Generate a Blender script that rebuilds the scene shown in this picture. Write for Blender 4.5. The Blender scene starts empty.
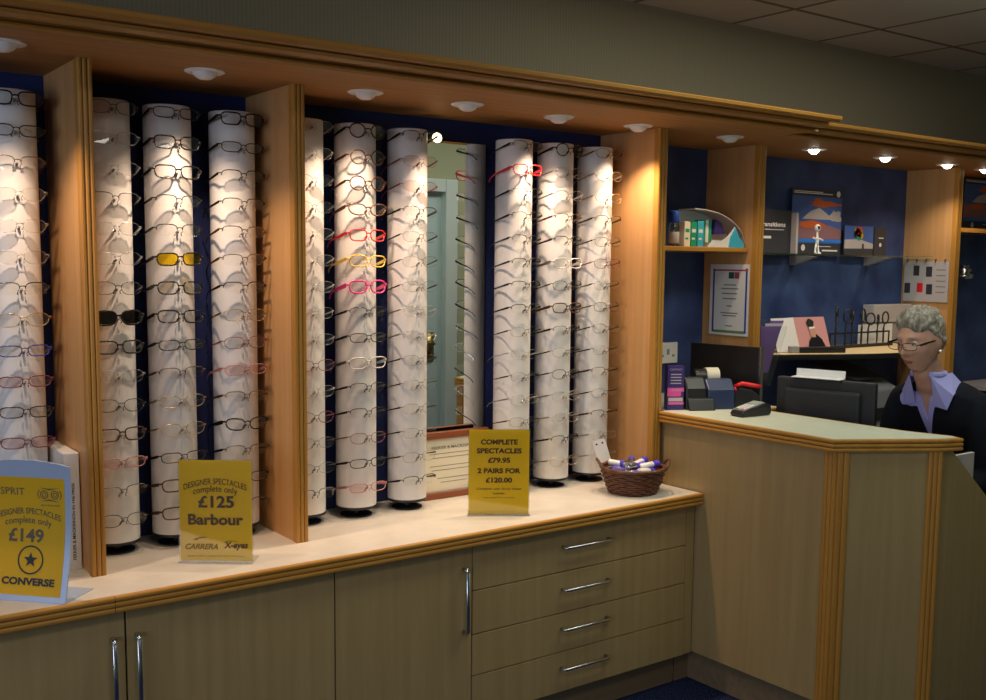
import bpy, bmesh, math, random
from mathutils import Vector, Matrix, noise
PI = math.pi
random.seed(7)
sc = bpy.context.scene
COL = sc.collection
V = Vector
WM = {}

# ------------------------------------------------------------------ materials
def mat(name, rgb, rough=.5, metal=0., spec=.5, emit=None, es=0., alpha=None):
    m = bpy.data.materials.new(name); m.use_nodes = True
    b = m.node_tree.nodes['Principled BSDF']
    b.inputs['Base Color'].default_value = (*rgb, 1)
    b.inputs['Roughness'].default_value = rough
    b.inputs['Metallic'].default_value = metal
    b.inputs['Specular IOR Level'].default_value = spec
    if emit:
        b.inputs['Emission Color'].default_value = (*emit, 1); b.inputs['Emission Strength'].default_value = es
    return m

def nodes(m):
    return m.node_tree.nodes, m.node_tree.links, m.node_tree.nodes['Principled BSDF']

def noisy(name, c1, c2, scale=(20, 20, 20), rough=.5, detail=4, lo=.35, hi=.65, bump=0., spec=.5, nscale=1.):
    m = mat(name, c1, rough, spec=spec); N, L, b = nodes(m)
    tc = N.new('ShaderNodeTexCoord'); mp = N.new('ShaderNodeMapping'); mp.inputs['Scale'].default_value = scale
    nz = N.new('ShaderNodeTexNoise'); nz.inputs['Scale'].default_value = nscale; nz.inputs['Detail'].default_value = detail
    cr = N.new('ShaderNodeValToRGB')
    cr.color_ramp.elements[0].position = lo; cr.color_ramp.elements[0].color = (*c1, 1)
    cr.color_ramp.elements[1].position = hi; cr.color_ramp.elements[1].color = (*c2, 1)
    L.new(tc.outputs['Object'], mp.inputs['Vector']); L.new(mp.outputs['Vector'], nz.inputs['Vector'])
    L.new(nz.outputs['Fac'], cr.inputs['Fac']); L.new(cr.outputs['Color'], b.inputs['Base Color'])
    if bump:
        bp = N.new('ShaderNodeBump'); bp.inputs['Strength'].default_value = bump; bp.inputs['Distance'].default_value = .002
        L.new(nz.outputs['Fac'], bp.inputs['Height']); L.new(bp.outputs['Normal'], b.inputs['Normal'])
    return m

def wood(name, c1, c2, axis='z', rough=.42, spec=.4):
    s = {'z': (38, 38, 1.6), 'x': (1.6, 38, 38), 'y': (38, 1.6, 38)}[axis]
    return noisy(name, c1, c2, s, rough, 5, .3, .7, spec=spec)

def glass(name, tint=(.97, .97, .97), gloss=.10, rough=.02):
    m = bpy.data.materials.new(name); m.use_nodes = True
    N, L = m.node_tree.nodes, m.node_tree.links; N.clear()
    o = N.new('ShaderNodeOutputMaterial'); mx = N.new('ShaderNodeMixShader'); t = N.new('ShaderNodeBsdfTransparent'); g = N.new('ShaderNodeBsdfGlossy')
    lw = N.new('ShaderNodeLayerWeight'); lw.inputs['Blend'].default_value = .25
    mr = N.new('ShaderNodeMapRange'); mr.inputs['To Min'].default_value = gloss * .5; mr.inputs['To Max'].default_value = min(1, gloss * 5)
    t.inputs['Color'].default_value = (*tint, 1); g.inputs['Roughness'].default_value = rough; g.inputs['Color'].default_value = (1, 1, 1, 1)
    L.new(lw.outputs['Fresnel'], mr.inputs['Value']); L.new(mr.outputs['Result'], mx.inputs['Fac'])
    L.new(t.outputs[0], mx.inputs[1]); L.new(g.outputs[0], mx.inputs[2]); L.new(mx.outputs[0], o.inputs['Surface'])
    return m

def thin_paper(name, rgb, k=.5):
    m = mat(name, rgb, .5); N, L, b = nodes(m); o = [n for n in N if n.type == 'OUTPUT_MATERIAL'][0]
    t = N.new('ShaderNodeBsdfTranslucent'); t.inputs['Color'].default_value = (*rgb, 1); mx = N.new('ShaderNodeMixShader'); mx.inputs['Fac'].default_value = k
    L.new(b.outputs[0], mx.inputs[1]); L.new(t.outputs[0], mx.inputs[2]); L.new(mx.outputs[0], o.inputs['Surface']); return m
LW1, LW2 = (.36, .25, .105), (.42, .30, .135)
HN1, HN2 = (.42, .19, .03), (.53, .26, .05)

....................

• [TASK STATEMENT]: Copy out each line exactly, without the pictures.

• [SOLUTION]:
Generate a Blender script that rebuilds the scene shown in this picture. Write for Blender 4.5. The Blender scene starts empty.
import bpy, bmesh, math, random
from mathutils import Vector, Matrix, noise
PI = math.pi
random.seed(7)
sc = bpy.context.scene
COL = sc.collection
V = Vector
WM = {}

# ------------------------------------------------------------------ materials
def mat(name, rgb, rough=.5, metal=0., spec=.5, emit=None, es=0., alpha=None):
    m = bpy.data.materials.new(name); m.use_nodes = True
    b = m.node_tree.nodes['Principled BSDF']
    b.inputs['Base Color'].default_value = (*rgb, 1)
    b.inputs['Roughness'].default_value = rough
    b.inputs['Metallic'].default_value = metal
    b.inputs['Specular IOR Level'].default_value = spec
    if emit:
        b.inputs['Emission Color'].default_value = (*emit, 1); b.inputs['Emission Strength'].default_value = es
    return m

def nodes(m):
    return m.node_tree.nodes, m.node_tree.links, m.node_tree.nodes['Principled BSDF']

def noisy(name, c1, c2, scale=(20, 20, 20), rough=.5, detail=4, lo=.35, hi=.65, bump=0., spec=.5, nscale=1.):
    m = mat(name, c1, rough, spec=spec); N, L, b = nodes(m)
    tc = N.new('ShaderNodeTexCoord'); mp = N.new('ShaderNodeMapping'); mp.inputs['Scale'].default_value = scale
    nz = N.new('ShaderNodeTexNoise'); nz.inputs['Scale'].default_value = nscale; nz.inputs['Detail'].default_value = detail
    cr = N.new('ShaderNodeValToRGB')
    cr.color_ramp.elements[0].position = lo; cr.color_ramp.elements[0].color = (*c1, 1)
    cr.color_ramp.elements[1].position = hi; cr.color_ramp.elements[1].color = (*c2, 1)
    L.new(tc.outputs['Object'], mp.inputs['Vector']); L.new(mp.outputs['Vector'], nz.inputs['Vector'])
    L.new(nz.outputs['Fac'], cr.inputs['Fac']); L.new(cr.outputs['Color'], b.inputs['Base Color'])
    if bump:
        bp = N.new('ShaderNodeBump'); bp.inputs['Strength'].default_value = bump; bp.inputs['Distance'].default_value = .002
        L.new(nz.outputs['Fac'], bp.inputs['Height']); L.new(bp.outputs['Normal'], b.inputs['Normal'])
    return m

def wood(name, c1, c2, axis='z', rough=.42, spec=.4):
    s = {'z': (38, 38, 1.6), 'x': (1.6, 38, 38), 'y': (38, 1.6, 38)}[axis]
    return noisy(name, c1, c2, s, rough, 5, .3, .7, spec=spec)

def glass(name, tint=(.97, .97, .97), gloss=.10, rough=.02):
    m = bpy.data.materials.new(name); m.use_nodes = True
    N, L = m.node_tree.nodes, m.node_tree.links; N.clear()
    o = N.new('ShaderNodeOutputMaterial'); mx = N.new('ShaderNodeMixShader'); t = N.new('ShaderNodeBsdfTransparent'); g = N.new('ShaderNodeBsdfGlossy')
    lw = N.new('ShaderNodeLayerWeight'); lw.inputs['Blend'].default_value = .25
    mr = N.new('ShaderNodeMapRange'); mr.inputs['To Min'].default_value = gloss * .5; mr.inputs['To Max'].default_value = min(1, gloss * 5)
    t.inputs['Color'].default_value = (*tint, 1); g.inputs['Roughness'].default_value = rough; g.inputs['Color'].default_value = (1, 1, 1, 1)
    L.new(lw.outputs['Fresnel'], mr.inputs['Value']); L.new(mr.outputs['Result'], mx.inputs['Fac'])
    L.new(t.outputs[0], mx.inputs[1]); L.new(g.outputs[0], mx.inputs[2]); L.new(mx.outputs[0], o.inputs['Surface'])
    return m

def thin_paper(name, rgb, k=.5):
    m = mat(name, rgb, .5); N, L, b = nodes(m); o = [n for n in N if n.type == 'OUTPUT_MATERIAL'][0]
    t = N.new('ShaderNodeBsdfTranslucent'); t.inputs['Color'].default_value = (*rgb, 1); mx = N.new('ShaderNodeMixShader'); mx.inputs['Fac'].default_value = k
    L.new(b.outputs[0], mx.inputs[1]); L.new(t.outputs[0], mx.inputs[2]); L.new(mx.outputs[0], o.inputs['Surface']); return m
LW1, LW2 = (.36, .25, .105), (.42, .30, .135)
HN1, HN2 = (.42, .19, .03), (.53, .26, .05)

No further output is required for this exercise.